‘Recovery Stories from the 19th Century’ by Bill White

IntemperateCover (3)Here is a fascinating addition to Bill White’s website, a series of Recovery Stories from the 19th and beginning of the 20th century.

‘In the minds of the public and many helping professionals, the history of addiction recovery in the United States begins with the founding of Alcoholics Anonymous in the mid-1930s. 

That view, of course, obscures the long history of pre-AA recovery mutual aid. That earlier history spans the eighteenth century rise of abstinence-based religious and cultural revitalization movements (recovery circles) within Native American tribes and nineteenth century groups such as the Washingtonians, recovery-focused fraternal temperance societies, the Ribbon Reform Clubs and recovery support groups associated with early addiction treatment programs (the Ollapod Club, Godwin Association, Keeley Leagues).
 
As I investigated such groups over the past decades I was repeatedly struck by the parallels between the story styles conveyed through early recovery narratives and the story styles within contemporary 12-Step groups and their religious and secular alternatives. 

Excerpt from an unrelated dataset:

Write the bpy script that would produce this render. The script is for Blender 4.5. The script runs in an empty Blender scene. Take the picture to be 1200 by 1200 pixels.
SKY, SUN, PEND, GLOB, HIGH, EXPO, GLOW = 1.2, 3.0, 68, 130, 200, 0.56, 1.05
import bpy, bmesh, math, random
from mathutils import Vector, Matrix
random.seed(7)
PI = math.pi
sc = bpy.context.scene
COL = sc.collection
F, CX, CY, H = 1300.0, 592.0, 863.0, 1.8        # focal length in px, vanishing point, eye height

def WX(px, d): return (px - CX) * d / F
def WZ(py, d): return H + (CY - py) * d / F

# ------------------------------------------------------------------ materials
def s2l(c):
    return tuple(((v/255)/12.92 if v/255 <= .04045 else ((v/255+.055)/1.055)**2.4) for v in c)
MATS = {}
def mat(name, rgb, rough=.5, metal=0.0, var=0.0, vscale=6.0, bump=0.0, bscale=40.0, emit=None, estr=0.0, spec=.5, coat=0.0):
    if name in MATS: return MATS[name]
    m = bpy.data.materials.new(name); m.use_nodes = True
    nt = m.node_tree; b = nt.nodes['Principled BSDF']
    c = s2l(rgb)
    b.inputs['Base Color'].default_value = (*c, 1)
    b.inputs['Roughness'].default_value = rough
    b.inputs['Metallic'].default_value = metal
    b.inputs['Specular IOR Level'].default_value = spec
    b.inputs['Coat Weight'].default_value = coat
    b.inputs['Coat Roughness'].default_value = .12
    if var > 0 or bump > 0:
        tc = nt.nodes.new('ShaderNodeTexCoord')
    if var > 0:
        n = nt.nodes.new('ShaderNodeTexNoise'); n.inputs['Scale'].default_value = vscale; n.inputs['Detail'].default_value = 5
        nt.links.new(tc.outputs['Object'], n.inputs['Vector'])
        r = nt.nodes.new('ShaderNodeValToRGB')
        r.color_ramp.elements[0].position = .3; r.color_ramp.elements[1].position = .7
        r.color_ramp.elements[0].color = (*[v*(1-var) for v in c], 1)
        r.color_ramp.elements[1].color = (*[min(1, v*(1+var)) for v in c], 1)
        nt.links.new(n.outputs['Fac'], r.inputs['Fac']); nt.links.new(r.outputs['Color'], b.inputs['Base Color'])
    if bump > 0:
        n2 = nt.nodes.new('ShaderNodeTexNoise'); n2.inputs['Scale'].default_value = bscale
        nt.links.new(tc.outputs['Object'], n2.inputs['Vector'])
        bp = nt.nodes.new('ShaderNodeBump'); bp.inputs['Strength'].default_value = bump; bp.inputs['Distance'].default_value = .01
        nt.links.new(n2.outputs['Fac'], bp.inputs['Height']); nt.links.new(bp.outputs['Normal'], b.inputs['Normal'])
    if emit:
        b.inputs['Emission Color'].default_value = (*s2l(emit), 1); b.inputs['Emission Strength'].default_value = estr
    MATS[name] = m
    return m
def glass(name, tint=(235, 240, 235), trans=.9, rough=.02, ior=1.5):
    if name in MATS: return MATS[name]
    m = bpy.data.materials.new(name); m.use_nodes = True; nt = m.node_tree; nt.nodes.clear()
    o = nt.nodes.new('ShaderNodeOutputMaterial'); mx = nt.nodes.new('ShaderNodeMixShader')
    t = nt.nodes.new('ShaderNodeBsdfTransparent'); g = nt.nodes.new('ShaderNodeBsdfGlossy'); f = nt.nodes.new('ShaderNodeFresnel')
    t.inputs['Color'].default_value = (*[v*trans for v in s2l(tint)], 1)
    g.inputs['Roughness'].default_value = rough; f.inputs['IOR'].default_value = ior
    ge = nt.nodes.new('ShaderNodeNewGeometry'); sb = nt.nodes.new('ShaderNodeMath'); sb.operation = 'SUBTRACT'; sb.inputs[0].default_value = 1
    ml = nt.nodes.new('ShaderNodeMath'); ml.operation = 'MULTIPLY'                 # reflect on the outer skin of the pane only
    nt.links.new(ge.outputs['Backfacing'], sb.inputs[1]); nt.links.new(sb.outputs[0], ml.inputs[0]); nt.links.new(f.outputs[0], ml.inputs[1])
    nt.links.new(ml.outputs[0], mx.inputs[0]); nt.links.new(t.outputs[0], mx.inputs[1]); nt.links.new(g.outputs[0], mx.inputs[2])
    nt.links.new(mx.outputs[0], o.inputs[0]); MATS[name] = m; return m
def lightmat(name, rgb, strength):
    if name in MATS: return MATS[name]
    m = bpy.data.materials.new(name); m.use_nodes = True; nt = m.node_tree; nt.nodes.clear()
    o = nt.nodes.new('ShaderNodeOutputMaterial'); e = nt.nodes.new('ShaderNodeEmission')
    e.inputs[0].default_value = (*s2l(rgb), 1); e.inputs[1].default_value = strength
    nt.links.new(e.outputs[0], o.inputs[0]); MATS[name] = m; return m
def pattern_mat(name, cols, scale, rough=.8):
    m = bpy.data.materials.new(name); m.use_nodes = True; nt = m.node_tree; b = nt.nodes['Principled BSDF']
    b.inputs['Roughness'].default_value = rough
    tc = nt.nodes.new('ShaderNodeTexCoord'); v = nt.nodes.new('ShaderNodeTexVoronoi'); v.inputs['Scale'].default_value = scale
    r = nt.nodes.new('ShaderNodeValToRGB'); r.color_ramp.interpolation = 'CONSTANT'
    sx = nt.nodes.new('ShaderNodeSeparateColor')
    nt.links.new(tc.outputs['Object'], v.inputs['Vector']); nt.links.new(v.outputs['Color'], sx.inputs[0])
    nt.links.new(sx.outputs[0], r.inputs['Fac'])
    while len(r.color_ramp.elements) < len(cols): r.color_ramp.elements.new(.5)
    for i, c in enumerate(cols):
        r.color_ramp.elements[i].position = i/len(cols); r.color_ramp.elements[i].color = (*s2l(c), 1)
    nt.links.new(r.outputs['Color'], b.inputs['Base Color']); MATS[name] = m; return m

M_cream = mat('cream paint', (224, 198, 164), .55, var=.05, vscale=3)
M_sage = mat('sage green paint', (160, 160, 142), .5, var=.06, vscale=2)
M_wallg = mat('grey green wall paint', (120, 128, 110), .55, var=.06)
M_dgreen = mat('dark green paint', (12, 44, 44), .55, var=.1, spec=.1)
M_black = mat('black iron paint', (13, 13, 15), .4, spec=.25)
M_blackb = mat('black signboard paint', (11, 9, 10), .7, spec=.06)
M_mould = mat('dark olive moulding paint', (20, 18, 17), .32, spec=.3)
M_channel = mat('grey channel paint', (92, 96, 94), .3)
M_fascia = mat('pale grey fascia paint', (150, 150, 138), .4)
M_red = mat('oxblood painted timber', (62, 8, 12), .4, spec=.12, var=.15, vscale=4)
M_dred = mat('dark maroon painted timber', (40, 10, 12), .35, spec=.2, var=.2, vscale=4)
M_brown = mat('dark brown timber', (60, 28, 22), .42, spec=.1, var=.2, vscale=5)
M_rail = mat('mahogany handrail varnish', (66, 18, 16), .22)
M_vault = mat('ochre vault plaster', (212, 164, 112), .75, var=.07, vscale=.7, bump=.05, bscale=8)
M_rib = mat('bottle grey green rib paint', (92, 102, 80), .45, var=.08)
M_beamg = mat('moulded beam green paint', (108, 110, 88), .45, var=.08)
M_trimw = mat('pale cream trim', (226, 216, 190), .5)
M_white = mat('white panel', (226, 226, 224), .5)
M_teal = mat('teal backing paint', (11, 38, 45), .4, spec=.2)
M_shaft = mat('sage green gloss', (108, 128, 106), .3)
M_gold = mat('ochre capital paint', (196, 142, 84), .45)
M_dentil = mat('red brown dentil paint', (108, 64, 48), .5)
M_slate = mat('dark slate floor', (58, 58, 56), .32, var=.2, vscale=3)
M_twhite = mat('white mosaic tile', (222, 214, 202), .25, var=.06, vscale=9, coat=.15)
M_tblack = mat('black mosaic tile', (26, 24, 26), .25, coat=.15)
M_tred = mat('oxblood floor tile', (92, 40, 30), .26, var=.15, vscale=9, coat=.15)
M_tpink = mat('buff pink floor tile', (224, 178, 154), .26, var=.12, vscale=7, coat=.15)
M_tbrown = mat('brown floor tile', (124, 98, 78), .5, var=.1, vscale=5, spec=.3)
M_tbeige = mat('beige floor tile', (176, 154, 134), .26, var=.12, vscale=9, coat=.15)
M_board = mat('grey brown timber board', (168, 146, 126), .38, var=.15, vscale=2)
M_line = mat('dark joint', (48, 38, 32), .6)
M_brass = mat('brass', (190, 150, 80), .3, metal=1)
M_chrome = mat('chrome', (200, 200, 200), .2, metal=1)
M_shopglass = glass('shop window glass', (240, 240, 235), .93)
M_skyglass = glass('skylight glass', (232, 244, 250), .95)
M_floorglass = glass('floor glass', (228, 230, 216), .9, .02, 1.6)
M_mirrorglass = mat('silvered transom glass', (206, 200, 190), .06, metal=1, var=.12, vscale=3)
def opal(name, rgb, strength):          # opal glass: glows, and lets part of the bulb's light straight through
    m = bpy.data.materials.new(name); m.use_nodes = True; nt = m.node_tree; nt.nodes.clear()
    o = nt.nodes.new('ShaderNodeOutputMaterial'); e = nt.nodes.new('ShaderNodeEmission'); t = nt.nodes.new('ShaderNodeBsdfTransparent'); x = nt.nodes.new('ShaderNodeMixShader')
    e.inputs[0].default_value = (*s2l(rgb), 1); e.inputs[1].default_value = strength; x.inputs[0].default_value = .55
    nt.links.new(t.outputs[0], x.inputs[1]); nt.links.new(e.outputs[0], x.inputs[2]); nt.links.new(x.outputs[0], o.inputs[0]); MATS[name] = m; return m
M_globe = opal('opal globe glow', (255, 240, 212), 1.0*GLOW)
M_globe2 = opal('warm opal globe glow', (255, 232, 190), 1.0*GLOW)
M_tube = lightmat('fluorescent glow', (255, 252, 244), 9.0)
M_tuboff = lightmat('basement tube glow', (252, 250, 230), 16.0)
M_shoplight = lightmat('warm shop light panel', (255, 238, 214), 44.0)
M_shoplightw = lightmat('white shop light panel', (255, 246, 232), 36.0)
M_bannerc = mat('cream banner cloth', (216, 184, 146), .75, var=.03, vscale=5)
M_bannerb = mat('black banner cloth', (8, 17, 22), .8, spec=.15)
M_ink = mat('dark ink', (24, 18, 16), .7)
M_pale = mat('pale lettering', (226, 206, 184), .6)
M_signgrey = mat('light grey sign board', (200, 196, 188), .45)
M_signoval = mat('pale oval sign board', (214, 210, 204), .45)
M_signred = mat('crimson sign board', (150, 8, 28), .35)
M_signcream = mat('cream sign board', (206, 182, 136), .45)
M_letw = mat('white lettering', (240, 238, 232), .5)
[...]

It was that discovery that inspired the idea of digitizing many of the early recovery stories as they appeared in biographies, autobiographies and magazine articles.  Toward that end, I enlisted the aid of Barbara Weiner, Manager of the Hazelden Library in Center City, Minnesota, to assist with this project.  Many more are in the process of being scanned and will be added in the coming months and years.

The collection will include some of the classic addiction confessionals and recovery biographies, including The Intemperate and the Reformed (1833) – the first collection of American recovery case studies that I am aware of, Confessions of a Female Inebriate (1842 – written by a man!), and the biographies of John Gough, John Hawkins, Edward Uniac, Thomas Doutney, Jerry McAuley, Luther Benson and numerous others. 

The collection will extend into the early 20th century and also include recovery narratives of people who achieved recovery outside of but during AA’s early years (e.g, Felix Rinehart’s Confessions of a Booze-fighter, I took the Keeley Cure, 1943). 

Most accounts are of successful recoveries but I have also included some accounts of those of yesteryear who like some today seek but never find stable and lasting recovery.

I hope you enjoy this new library of early recovery literature and are as enlightened by it as I am.’

The first collection contains nine Stories from the 19th century (the earliest dates back to 1842) and one from 1903. What a collection! Thanks, Bill.